Saturday, 15 May 2010

Seaton Delaval

Seaton Delaval Hall ~ the finest work of the English Baroque and one of the most important historic houses in Britain. The Grade I listed building was built between 1718 and 1731 by Sir John Vanbrugh, architect of Blenheim Palace and Castle Howard. The recent National Trust campaign allowed them to take over the house, its gardens and 400 acres of surrounding land from Lord Hastings, who died, aged 95, in 2007.

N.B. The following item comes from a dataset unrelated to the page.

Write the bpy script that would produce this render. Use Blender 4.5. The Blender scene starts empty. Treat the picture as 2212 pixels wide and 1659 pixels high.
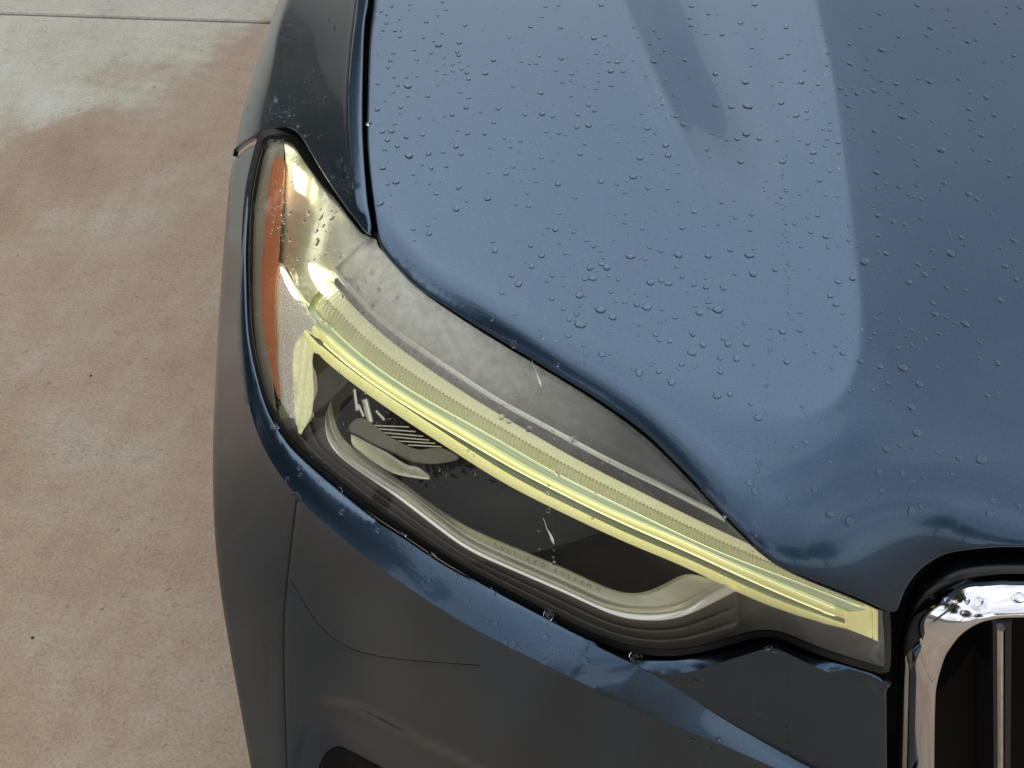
import bpy, bmesh, math, random
import numpy as np
from mathutils import Vector, Matrix, Euler
from mathutils.geometry import delaunay_2d_cdt
random.seed(7); RNG = np.random.default_rng(7)
R = math.radians
S = bpy.context.scene
COL = S.collection

# ------------------------------------------------------------------ camera, sky, sun, exposure
CAMZ, PITCH, FPX = 1.72, R(42), 3011.0
cam = bpy.data.cameras.new('camera'); camo = bpy.data.objects.new('camera', cam); COL.objects.link(camo)
camo.location = (0, 0, CAMZ); camo.rotation_euler = (R(90) - PITCH, 0, 0)
cam.sensor_width = 36; cam.lens = FPX / 2212 * 36; cam.clip_start = .05; cam.clip_end = 600
S.camera = camo
SUN_EL, SUN_AZ = 60, 330            # azimuth clockwise from +Y: high on the car's outer side, a veiled sun
W = bpy.data.worlds.new('World'); S.world = W; W.use_nodes = True
nt = W.node_tree; nt.nodes.clear()
wo = nt.nodes.new('ShaderNodeOutputWorld'); bg = nt.nodes.new('ShaderNodeBackground')
sky = nt.nodes.new('ShaderNodeTexSky'); sky.sky_type = 'NISHITA'; sky.sun_disc = False
sky.sun_elevation = R(SUN_EL); sky.sun_rotation = R(SUN_AZ); sky.air_density = 1.2; sky.dust_density = 2.5
tc = nt.nodes.new('ShaderNodeTexCoord'); mp = nt.nodes.new('ShaderNodeMapping'); mp.inputs['Scale'].default_value = (1.0, 1.0, 2.4)
nz = nt.nodes.new('ShaderNodeTexNoise'); nz.inputs['Scale'].default_value = 2.2; nz.inputs['Detail'].default_value = 7; nz.inputs['Roughness'].default_value = .55
rp = nt.nodes.new('ShaderNodeValToRGB'); rp.color_ramp.elements[0].position = .38; rp.color_ramp.elements[1].position = .66
rp.color_ramp.elements[0].color = (.35, .35, .35, 1); rp.color_ramp.elements[1].color = (.9, .9, .9, 1)
mx = nt.nodes.new('ShaderNodeMixRGB'); mx.inputs[2].default_value = (16.9, 17.0, 17.3, 1)
L = nt.links.new
L(tc.outputs['Generated'], mp.inputs[0]); L(mp.outputs[0], nz.inputs[0]); L(nz.outputs[0], rp.inputs[0]); L(rp.outputs[0], mx.inputs[0])
L(sky.outputs[0], mx.inputs[1]); L(mx.outputs[0], bg.inputs[0]); bg.inputs[1].default_value = .11; L(bg.outputs[0], wo.inputs[0])
sl = bpy.data.lights.new('sun', 'SUN'); sl.energy = .85; sl.angle = R(75); sl.color = (1, .95, .87)
so = bpy.data.objects.new('sun', sl); COL.objects.link(so)
so.rotation_euler = (R(90 - SUN_EL), 0, R(180 - SUN_AZ))
S.view_settings.view_transform = 'Standard'; S.view_settings.look = 'None'; S.view_settings.gamma = 1
S.view_settings.use_curve_mapping = False; S.view_settings.exposure = 0.0
S.cycles.transparent_max_bounces = 24

# ------------------------------------------------------------------ helpers
FW = np.array([0, math.cos(PITCH), -math.sin(PITCH)]); UP = np.array([0, math.sin(PITCH), math.cos(PITCH)]); RT = np.array([1., 0, 0])
EYE = np.array([0, 0, CAMZ])
def dirs(p):
    p = np.atleast_2d(np.asarray(p, float))
    return FW + ((p[:, 0] - 1106) / FPX)[:, None] * RT + ((829.5 - p[:, 1]) / FPX)[:, None] * UP
def pos(p, t): return EYE + dirs(p) * np.asarray(t)[:, None]
def t_z(p, z): return (CAMZ - np.asarray(z, float)) / -dirs(p)[:, 2]
def t_y(p, y): return np.asarray(y, float) / dirs(p)[:, 1]
def t_x(p, x): return np.asarray(x, float) / dirs(p)[:, 0]

class TPS:                                  # smooth surface through surveyed points
    def __init__(s, P, t, lam=1e-4):
        P = np.asarray(P, float) / 1000; t = np.asarray(t, float)
        n = len(P); s.P = P
        K = s.k(P, P) + np.eye(n) * lam
        Q = np.hstack([np.ones((n, 1)), P]); A = np.zeros((n + 3, n + 3))
        A[:n, :n] = K; A[:n, n:] = Q; A[n:, :n] = Q.T
        s.w = np.linalg.solve(A, np.concatenate([t, np.zeros(3)]))
    def k(s, a, b):
        d2 = ((a[:, None, :] - b[None]) ** 2).sum(-1)
        return .5 * d2 * np.log(d2 + 1e-12)
    def __call__(s, p):
        p = np.atleast_2d(np.asarray(p, float)) / 1000
        out = np.empty(len(p))
        for i in range(0, len(p), 8000):
            q = p[i:i + 8000]
            out[i:i + 8000] = s.k(q, s.P) @ s.w[:-3] + s.w[-3] + q @ s.w[-2:]
        return out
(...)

This is the third weekend it has been open to the public, and we enjoyed our visit. The gardens are particularly lovely and we promised ourselves we’d go back again in a week or two when more plants will be in bloom.
The house is a surprise. From the outside it looks wonderful, but inside it is an empty shell. A fire in 1822 burned out all the floors and walls between the ground floor and the roof. All that remains is the brickwork skeleton and stone staircases. Fireplaces are dotted at various heights about the walls. The earthen floored cellars stretch beneath the house, and the hastily placed legend tells that men and women servants ate their meals in two separate rooms down here. Hard to believe. There are few windows, and it isn't as if the hall lacks for space. The east wing is given over to stone stables, still bearing the names of the horses who lived there, and the West wing, we are told, is where the servants were quartered.
The drinking troughs in the stables are lead lined, so perhaps the horses were slowly and unknowingly poisoned. There is a huge ornamental lead flower pot dated 1662 in the garden, and an orangery with dancing cherubs decorating the roof outside.
Lord and Lady Hastings lived in the West wing since 1990, where they made a comfortable family home because the central house had long been let go. There are some lovely paintings in their quarters, and carved oak chairs. The whole place is very much a work in progress, and fascinating because of that. The tiny church among the bluebells dates from 1102 AD - yes, from Norman times. It is far, far older than the house.
There is a tea room in the east wing, but it is tiny and when we wnt it was crammed with people and hot as a Turkish steam bath. We didn't stay. Maybe plan to take sandwiches and eat in the car!
Read more courtesy of the Daily Mail. As the long article says, the place is an unexpected treasure in a very industrial corner of Northumberland. I'd never been before, yet it is barely twenty miles from me. I found an extra dimension to the visit because one of my fellow critiquers writes of the period this house was built and first lived in. I looked at the paintings, the great seals, the documents and imagined her characters seated on the carved oak chairs. I'm already looking forward to going back again.

1 comment:

Carolin said...

Finally had a moment of time to browse through your latest blog comments again - and found this one. Made me curious enough to research it and look at the virtual tour of the National Trust website. Fascinating, esp. the interior of the main building and the lovely stables. I'm glad they're preserving this lovely piece of architecture!